Friday, December 4, 2009

the fishbowl effect

I feel like I have a lot of things to tell you

like about how I'm so congested it feels like a Mack truck is parked in my sinuses

Or how I've left my Christmas sewing mess strewn about the living room for the past week, assuredly driving everyone who lives in this house absolutely bonkers.

Listen, I'm sorry, I'll clean it up, I promise.  I just have like 5 more things to sew which could take the rest of the month with my track record so don't hold your breath for that one to happen anytime soon.

My mom called me this morning to ask me if I wanted to go with her to the holiday home tour down in her Sanpete town.  I think I hurt her feeling when I replied,

"Mom, I never want to go on that home tour again, ever".

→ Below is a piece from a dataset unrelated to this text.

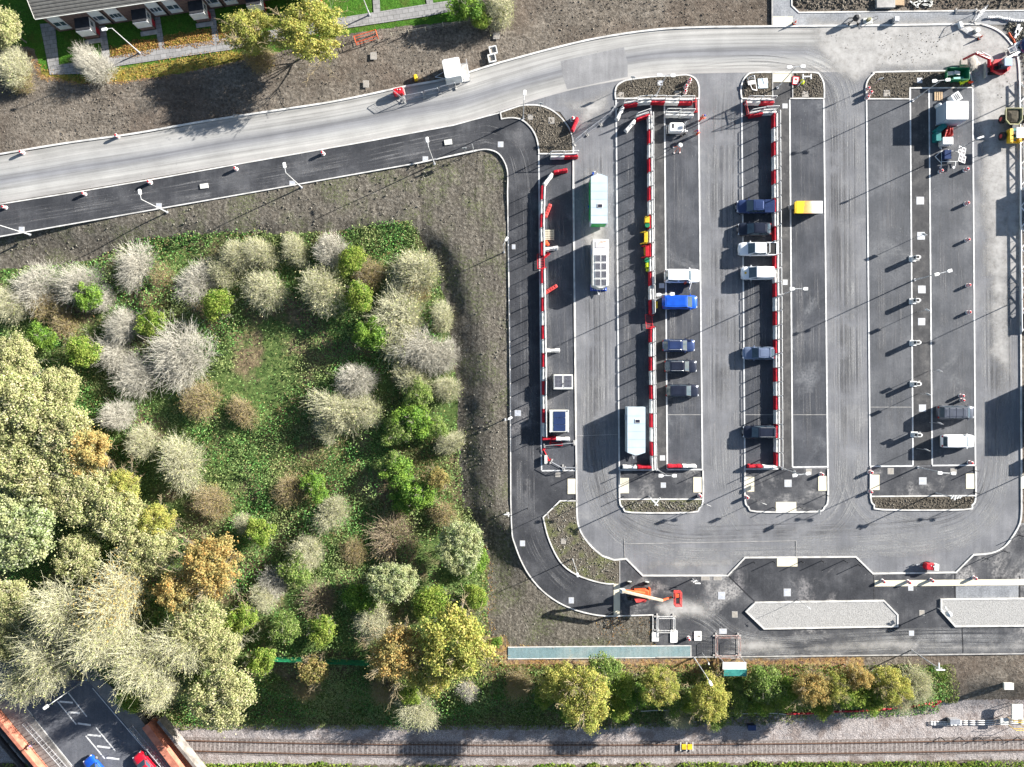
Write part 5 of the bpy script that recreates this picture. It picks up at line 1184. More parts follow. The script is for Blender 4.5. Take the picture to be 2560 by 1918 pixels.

Let me explain.  Usually when you hear the words "home tour" it means touring through some gigantorous new homes with professional decorators and floor coverings and furnishings more expensive than your entire family's life worth put together, and you go to gawk because a. never in your entire existence on this earth will you ever accumulate enough money to be able to afford such things and b. even if you did you'd spend it on things like buying all the starving children in America a Happy Meal, because you're philanthropic like that.  Home tours in Sanpete County, Utah are different.  It's just the homes of regular people, some of who had the idea that decorating for the holidays included tacking up wrapping paper on the walls with a stapler and replacing their regular light bulbs with red and green ones, you know, because it's more festive that way.  Or the other people who were trying to sell their house and put up one measly Christmas tree and took you through the home treating you like you were potential buyers and pointing out square footage and pedestal sinks.  Or the other people who had so many pictures and trinkets and items of clothing and even a chair hung on their walls that one could not even tell what color the walls might be underneath, or if they even existed anymore.  I will say this, I was a wee bit intrigued when my mom said "but the straw house is on the tour this year, it's a house built entirely out of straw and mud and it looks cool!"  Tempting Mother, tempting.  But remember that a house built out of straw and mud didn't do one of the three little pigs any good so what was it going to do for me?  I think I'll pass.

Ah Sanpete, the best part about you is the crazy.

I gotta go blow my chapped nose now for about the billionth time.

Happy Friday
 

Tuesday, December 1, 2009

don't take any of this seriously

It's 11:26 pm, I am drowsier than a drunk elf the day after Christmas. 

Thank you melatonin, I love you, in an all natural and herbal sort of take me to bed or lose me forever kind of way. 

Seriously, I can't even type straight and I keep hitting my mouse tracker pad randomly,

this is going downhill fast.

Today I shared a dressing room with my pregnant sister.  We managed to get into the same pair of jeans which normally would be fine, except one of us is pregnant and the other is not.  Sorry, but pregnant people and non-pregnant people should not be able to share jeans.  It's a grounding rule of the universe or whatever.  Look it up.

I had kielbasa for dinner, and waffles.  You wouldn't think those two things would go together normally, but they DO I will testify.  Also good with waffles: fried chicken.  Believe that.

I read this blog where this guy ends every post with "all the love in the universe" and it just seems off to me.  I mean how on earth could he be signing off with all the love in the universe when just referenced someone with a four letter word?  I think I should sign off with the tag line "I don't know most of you and sometimes that creeps me out but if you feel so inclined than send money and we'll call it good".  

Soon my pretties, maybe even tomorrow I'll write about how for a teeny tiny minute the Buckle at University Mall made me feel like maybe I'd missed something in the Utah shopping/fashion scene, until I wised up and realized there was no such thing.